The King’s Rocks beacon communicated with Providence, and Providence probably with Boston.

In Boston was the beacon of beacons. Beacon Hill now bears its name. A book might be written in regard to this famous beacon. It stood on Sentry Hill, a tall mast overlooking city and harbor, not at first with a globe on the top and an eagle on the globe, as is represented on the monument. Sentry Hill was the highest of the hills of Trimountain. The golden dome of the State-house marks the place now.

The first beacon in Boston was erected here in 1635. It was an odd-looking object.

The general court of Massachusetts thus gave the order for the erection of the beacon:

“It is ordered that there shall be a beacon set on Sentry Hill, to give notice to the country of danger.”

The beacon had a peg ladder and a crane, on which was hung an iron pot.

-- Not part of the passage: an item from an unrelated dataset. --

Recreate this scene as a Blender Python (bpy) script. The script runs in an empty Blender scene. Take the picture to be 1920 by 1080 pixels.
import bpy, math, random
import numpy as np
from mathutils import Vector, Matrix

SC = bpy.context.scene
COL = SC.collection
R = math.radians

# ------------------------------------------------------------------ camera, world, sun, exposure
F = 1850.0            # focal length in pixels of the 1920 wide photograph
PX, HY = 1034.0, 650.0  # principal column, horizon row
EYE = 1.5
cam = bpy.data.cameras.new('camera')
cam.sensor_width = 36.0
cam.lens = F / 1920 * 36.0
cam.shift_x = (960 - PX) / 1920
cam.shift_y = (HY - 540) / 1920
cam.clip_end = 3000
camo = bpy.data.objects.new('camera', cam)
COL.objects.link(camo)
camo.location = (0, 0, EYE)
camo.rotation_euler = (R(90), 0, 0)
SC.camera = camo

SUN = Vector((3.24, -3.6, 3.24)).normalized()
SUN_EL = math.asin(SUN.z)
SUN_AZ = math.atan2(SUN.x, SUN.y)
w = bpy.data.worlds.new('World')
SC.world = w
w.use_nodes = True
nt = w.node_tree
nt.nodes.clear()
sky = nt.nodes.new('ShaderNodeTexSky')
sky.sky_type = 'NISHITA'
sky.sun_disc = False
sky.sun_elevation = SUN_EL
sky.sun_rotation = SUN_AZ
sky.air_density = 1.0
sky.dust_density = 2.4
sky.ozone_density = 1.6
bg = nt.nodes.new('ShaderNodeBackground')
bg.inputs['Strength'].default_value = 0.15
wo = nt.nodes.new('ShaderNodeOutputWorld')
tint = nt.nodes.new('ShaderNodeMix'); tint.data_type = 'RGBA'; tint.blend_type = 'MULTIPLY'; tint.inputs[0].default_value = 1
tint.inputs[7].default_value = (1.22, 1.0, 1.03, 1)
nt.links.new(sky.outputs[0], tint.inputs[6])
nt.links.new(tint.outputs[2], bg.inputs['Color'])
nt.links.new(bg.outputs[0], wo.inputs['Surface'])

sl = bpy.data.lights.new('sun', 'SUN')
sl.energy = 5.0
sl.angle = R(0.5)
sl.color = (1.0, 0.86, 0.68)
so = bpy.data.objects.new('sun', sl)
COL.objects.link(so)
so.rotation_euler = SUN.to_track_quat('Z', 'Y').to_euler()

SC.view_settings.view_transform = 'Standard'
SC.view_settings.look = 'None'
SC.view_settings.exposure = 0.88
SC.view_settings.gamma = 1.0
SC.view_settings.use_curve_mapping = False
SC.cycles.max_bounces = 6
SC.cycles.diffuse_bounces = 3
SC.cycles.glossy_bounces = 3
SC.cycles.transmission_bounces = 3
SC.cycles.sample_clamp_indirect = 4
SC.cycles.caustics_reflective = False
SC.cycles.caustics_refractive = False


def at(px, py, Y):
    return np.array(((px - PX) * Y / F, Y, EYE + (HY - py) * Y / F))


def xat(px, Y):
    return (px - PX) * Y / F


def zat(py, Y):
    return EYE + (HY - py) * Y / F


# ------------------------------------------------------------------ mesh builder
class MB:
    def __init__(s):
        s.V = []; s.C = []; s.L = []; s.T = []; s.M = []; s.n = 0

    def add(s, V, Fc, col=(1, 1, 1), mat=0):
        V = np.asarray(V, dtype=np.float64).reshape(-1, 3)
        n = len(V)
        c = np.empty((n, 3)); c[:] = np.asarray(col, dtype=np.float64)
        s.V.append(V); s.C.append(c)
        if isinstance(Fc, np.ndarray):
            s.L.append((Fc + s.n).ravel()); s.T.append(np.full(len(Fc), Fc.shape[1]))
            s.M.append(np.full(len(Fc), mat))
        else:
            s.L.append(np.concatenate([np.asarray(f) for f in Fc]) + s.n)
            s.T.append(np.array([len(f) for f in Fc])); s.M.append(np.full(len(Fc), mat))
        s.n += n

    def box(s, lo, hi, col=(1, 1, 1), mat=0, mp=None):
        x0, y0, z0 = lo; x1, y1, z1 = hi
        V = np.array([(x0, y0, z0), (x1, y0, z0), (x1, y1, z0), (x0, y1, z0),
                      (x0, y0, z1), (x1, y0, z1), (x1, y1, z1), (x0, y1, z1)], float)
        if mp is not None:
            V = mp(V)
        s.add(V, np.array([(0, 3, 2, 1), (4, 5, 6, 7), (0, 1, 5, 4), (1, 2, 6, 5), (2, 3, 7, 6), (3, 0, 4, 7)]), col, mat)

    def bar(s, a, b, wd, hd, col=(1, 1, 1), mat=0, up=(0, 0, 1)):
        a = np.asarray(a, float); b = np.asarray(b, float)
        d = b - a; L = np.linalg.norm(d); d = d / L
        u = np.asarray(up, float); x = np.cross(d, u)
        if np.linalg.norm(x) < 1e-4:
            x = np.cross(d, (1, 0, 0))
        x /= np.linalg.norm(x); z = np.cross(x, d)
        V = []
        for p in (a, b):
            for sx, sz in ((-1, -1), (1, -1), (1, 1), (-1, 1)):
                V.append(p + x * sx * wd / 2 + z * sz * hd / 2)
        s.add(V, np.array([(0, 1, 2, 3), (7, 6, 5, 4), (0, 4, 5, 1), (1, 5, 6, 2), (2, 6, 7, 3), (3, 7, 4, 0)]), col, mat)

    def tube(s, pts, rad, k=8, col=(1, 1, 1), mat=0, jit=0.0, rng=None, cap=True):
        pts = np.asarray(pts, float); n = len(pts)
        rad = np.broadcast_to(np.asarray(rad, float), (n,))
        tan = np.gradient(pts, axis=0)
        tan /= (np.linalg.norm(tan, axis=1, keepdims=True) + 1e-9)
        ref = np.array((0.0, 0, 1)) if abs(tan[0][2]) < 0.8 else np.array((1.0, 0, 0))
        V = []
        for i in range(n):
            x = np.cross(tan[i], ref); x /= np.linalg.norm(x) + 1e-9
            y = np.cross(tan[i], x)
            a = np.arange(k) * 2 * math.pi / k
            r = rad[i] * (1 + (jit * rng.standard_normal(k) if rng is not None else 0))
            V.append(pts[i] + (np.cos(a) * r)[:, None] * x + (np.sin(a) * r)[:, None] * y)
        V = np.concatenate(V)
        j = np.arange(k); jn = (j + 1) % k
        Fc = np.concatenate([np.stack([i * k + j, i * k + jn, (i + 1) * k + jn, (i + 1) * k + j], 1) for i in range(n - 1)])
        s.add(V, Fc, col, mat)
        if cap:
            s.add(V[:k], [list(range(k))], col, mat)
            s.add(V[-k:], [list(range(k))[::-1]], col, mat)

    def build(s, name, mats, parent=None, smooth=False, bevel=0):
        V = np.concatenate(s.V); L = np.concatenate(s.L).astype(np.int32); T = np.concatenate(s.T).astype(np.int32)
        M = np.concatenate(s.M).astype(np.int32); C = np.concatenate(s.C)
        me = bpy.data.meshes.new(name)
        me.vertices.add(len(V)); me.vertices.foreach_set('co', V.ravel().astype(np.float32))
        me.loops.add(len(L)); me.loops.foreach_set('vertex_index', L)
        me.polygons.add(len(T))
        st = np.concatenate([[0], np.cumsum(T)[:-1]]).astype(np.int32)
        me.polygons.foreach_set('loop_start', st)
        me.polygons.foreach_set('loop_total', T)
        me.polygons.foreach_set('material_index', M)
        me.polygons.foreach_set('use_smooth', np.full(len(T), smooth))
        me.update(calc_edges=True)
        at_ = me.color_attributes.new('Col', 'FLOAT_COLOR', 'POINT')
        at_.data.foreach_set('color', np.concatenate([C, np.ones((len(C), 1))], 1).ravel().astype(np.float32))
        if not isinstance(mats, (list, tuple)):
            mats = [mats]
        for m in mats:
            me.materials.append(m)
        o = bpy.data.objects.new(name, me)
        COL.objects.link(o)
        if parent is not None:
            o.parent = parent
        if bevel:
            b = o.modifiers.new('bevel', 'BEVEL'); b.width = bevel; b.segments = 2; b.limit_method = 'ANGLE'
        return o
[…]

This beacon seems to have remained for nearly one hundred and fifty years. It was the suggestion of beacons in many places, and these were the telegraph stations of the Revolutionary War. A history of the beacons would be a history of the war.

What a signal it made as it blazed in the heavens! What eyes were turned toward it in the nights of alarm of the Indian wars, and again in the strenuous times of the expedition against Louisburg, and in all the years of the great Revolution! A tar-barrel was placed on the beacon-mast in perilous times, and it flamed in the sky like a comet when the country was in danger.